You may notice there are a LOT of calls to $04DE, which in the bottom translation says, "CALL CHKBUSY". Every time you're going to write to a Hitachi-compatible LCD you should check the BUSY flag to see if the display is busy doing something. This call guarantees the display is ready to respond when a command / data is sent. On many systems, they simply put a delay in that spot. That is not efficient coding.

[Chris Savage]

@granz, so this is the exact code from that EPROM I recovered. Not the entire program...it was a 32KB EPROM, after all.

[granz]

@granz, so this is the exact code from that EPROM I recovered. Not the entire program...it was a 32KB EPROM, after all.

Nice. So, were you able to disassemble (or find) the entire code? Do you remember the circuit that this was from?

[Chris Savage]

So, were you able to disassemble (or find) the entire code?

Sorry, what I meant was that I only posted a fraction of the code toward the beginning ($0300), since this was way too much data to put into code blocks in a post. I just wanted you to see how I originally decoded the object file and later how I formatted it out. Originally there were line numbers for every line, but then I realized it was making it harder for me to see blocks of code, so I removed many.

Also, in the formatted code, there are still some addresses that need to be converted into labels, but I haven't quite gotten back to this code yet. I am planning on sharing my code on the Z80 Retro Computer project as I work on that, since I will be using my old code for the new hardware.

Do you remember the circuit that this was from?

Actually, yes, it was from the Z80 Control Board project (you never forget your first). When I finally created my first Z80 computer with keyboard input, LCD output, sound, etc. I created a wire-wrapped test system to test the interfaces and code to each piece of hardware.

My code (except the main application) is a series of subroutines, one after the next, called as their needed from within the main application. While this application was really just a series of menus and options to test various pieces of hardware, ALL the subroutines I had written were incorporated. So, while I didn't get anything important as far as one of my commercial applications, I did get a copy of ALL the subroutines I had written for the Z80 at that time.

There's a ROM Test subroutine, RAM Test routine, ISR setup routine, including vectored interrupts (not implemented in the test fixture, since nothing was driving those), Keyscan Routine and character mapping data for a C=16 8x8 matrix keyboard, including upper and lowercase character codes, piezo speaker output, backlight control and more.

The LCD section is set up such that you just set the HL register pair with the address of text and call the print routine. It can handle many special characters like CLS, HOME, BELL, CR, etc. When a BELL (CTRL-G) is encountered, it beeps the speaker. The LCD routine always calls the CHKBUSY routine to ensure the LCD is ready to receive. The test application counts from 0-65535 as fast as it can and displays that on the LCD to show how much faster a parallel LCD can be updated if you're using the busy flag to time writes.

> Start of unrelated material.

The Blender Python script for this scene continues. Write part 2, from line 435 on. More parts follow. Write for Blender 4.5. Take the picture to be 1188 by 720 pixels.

Finally, there was a subroutine I wrote to display data on the LCD in decimal, hex or binary, with leading zero stripping that could be turned on / off with a flag.

[granz]

...
My code (except the main application) is a series of subroutines, one after the next, called as their needed from within the main application. While this application was really just a series of menus and options to test various pieces of hardware, ALL the subroutines I had written were incorporated. So, while I didn't get anything important as far as one of my commercial applications, I did get a copy of ALL the subroutines I had written for the Z80 at that time.
...

That's great - sounds like you recovered a huge treasure, there. I don't even remember where any of my old code is stored, now.